Taking place in the days prior to the crumbling of the Berlin Wall, the film follows Lorraine (Charlize Theron), who refuses to trust anyone while able to match brains and brawn with just about any of the male adversaries she encounters.

Her latest mission for British intelligence, told mostly in flashback to her superiors in London, finds her in Germany, trying to retrieve a valuable dossier with compromising information about MI6 from the hands of a Russian defector (Eddie Marsan) and various henchmen.

Along the way, Lorraine cautiously finds allies in David (James McAvoy), a fellow agent with loose-cannon tendencies, and Delphine (Sofia Boutella), an alluring French operative whose lesbian advances toward Lorraine seem to have ulterior motives.

Theron’s charismatic performance puts a feminist spin on 007 territory as the strong and sultry action heroine who whispers and mumbles most of her dialogue, preferring to let her fists and feet do the talking.

Meanwhile, the ubiquitous 1980s pop soundtrack provides a pulsating rhythm while capturing a nostalgic era of boom boxes and break dancing. In one amusing sequence, Nena’s “99 Luftballons” (fun fact: originally conceived as a German antiwar anthem) serenades the beating of a random thug to a bloody pulp with a skateboard. Another example features Lorraine systematically bludgeoning a whole building’s worth of East Germans, set to George Michael’s “Father Figure.”

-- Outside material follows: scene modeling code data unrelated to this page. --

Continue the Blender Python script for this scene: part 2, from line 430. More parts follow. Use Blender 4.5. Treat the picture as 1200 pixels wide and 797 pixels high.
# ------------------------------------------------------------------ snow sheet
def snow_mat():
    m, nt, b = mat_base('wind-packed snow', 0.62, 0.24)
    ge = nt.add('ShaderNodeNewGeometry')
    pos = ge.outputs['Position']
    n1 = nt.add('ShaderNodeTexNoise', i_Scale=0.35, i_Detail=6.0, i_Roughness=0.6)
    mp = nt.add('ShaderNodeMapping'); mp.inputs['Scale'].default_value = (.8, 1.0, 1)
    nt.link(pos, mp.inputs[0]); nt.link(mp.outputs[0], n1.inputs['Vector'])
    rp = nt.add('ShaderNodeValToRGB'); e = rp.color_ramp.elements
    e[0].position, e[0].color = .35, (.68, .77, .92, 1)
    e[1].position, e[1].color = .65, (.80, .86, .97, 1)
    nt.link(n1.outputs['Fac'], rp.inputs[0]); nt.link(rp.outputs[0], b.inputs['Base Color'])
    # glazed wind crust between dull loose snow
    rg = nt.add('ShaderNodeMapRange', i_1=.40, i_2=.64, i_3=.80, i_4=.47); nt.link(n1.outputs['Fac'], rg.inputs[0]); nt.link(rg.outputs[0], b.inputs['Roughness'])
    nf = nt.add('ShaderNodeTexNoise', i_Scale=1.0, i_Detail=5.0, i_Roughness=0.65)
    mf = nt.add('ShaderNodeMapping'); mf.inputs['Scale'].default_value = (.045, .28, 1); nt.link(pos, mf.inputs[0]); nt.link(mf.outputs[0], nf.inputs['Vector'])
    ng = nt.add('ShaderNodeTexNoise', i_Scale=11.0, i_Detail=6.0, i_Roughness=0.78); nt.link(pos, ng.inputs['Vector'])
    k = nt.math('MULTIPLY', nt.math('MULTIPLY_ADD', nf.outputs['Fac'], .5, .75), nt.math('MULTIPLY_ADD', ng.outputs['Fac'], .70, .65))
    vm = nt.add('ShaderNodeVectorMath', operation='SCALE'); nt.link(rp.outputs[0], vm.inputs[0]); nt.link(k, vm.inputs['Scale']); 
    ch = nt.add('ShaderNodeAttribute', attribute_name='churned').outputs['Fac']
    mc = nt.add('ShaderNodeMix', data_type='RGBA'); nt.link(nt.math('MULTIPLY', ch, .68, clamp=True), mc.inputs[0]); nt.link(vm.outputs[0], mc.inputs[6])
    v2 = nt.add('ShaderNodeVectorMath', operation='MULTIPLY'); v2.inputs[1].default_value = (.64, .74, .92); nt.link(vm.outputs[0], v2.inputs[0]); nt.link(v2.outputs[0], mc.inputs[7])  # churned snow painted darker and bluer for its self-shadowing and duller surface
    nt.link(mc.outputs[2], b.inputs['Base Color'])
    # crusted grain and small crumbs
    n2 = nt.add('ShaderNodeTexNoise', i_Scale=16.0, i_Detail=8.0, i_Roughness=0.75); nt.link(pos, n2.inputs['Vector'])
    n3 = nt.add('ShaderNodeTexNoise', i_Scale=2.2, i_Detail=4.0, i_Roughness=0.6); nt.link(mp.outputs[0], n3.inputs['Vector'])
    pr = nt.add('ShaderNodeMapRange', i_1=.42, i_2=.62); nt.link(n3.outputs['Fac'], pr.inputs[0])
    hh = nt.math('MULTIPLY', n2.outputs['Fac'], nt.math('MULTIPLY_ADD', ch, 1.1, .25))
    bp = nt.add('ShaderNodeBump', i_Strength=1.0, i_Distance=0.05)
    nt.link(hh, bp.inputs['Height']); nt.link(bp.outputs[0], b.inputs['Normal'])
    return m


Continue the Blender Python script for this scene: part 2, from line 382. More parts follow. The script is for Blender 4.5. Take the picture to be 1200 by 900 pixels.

As directed by rookie David Leitch (a former stuntman who served as a co-director on John Wick), the film’s dazzling array of vibrant color schemes and camera movements provides some over-the-top eye candy.

Amid its backdrop of political volatility, the screenplay by Kurt Johnstad (300) — based on a British graphic novel — yields a few mildly intriguing twists but mostly is just a functional bridge between the barrage of brutal action scenes.

So Atomic Blonde is ultimately an exercise in spectacle over substance. Still, even if the well-choreographed fights, chases, and shootouts don’t add up to much, they do provide quite the adrenaline rush.